Despite global condemnation

Redazione Ansa

(ANSA-AFP) - BANJA LUKA, JAN 9 - Bosnian Serbs led by their President Milorad Dodik will on Tuesday ignore global condemnation and warnings to mark their entity's controversial "national holiday", more than three decades after proclaiming a "republic". Bosnian Serb political leaders, who were hostile to Bosnia's independence from Yugoslavia as sought by Bosniaks and Croats when the communist federation started to collapse in the early 1990s, proclaimed their republic -- Republika Srpska -- on January 9, 1992. Three months later an inter-ethnic war broke out in Bosnia, claiming 100,000 lives.

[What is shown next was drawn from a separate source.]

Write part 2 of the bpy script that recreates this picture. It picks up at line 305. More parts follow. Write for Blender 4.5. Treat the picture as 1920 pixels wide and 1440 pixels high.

Since the 1992-1995 war, Bosnia and Herzegovina has been split along ethnic lines into two semi-independent entities -- the mostly-Orthodox Christian Serbs' Republika Srpska (RS) and the Federation of Bosnia and Herzegovina, made up of mostly-Muslim Bosniaks and mostly-Catholic Croats. In 2015, Bosnia's constitutional court ruled that the January 9 holiday discriminates against the country's Bosniaks and Croats. (ANSA-AFP).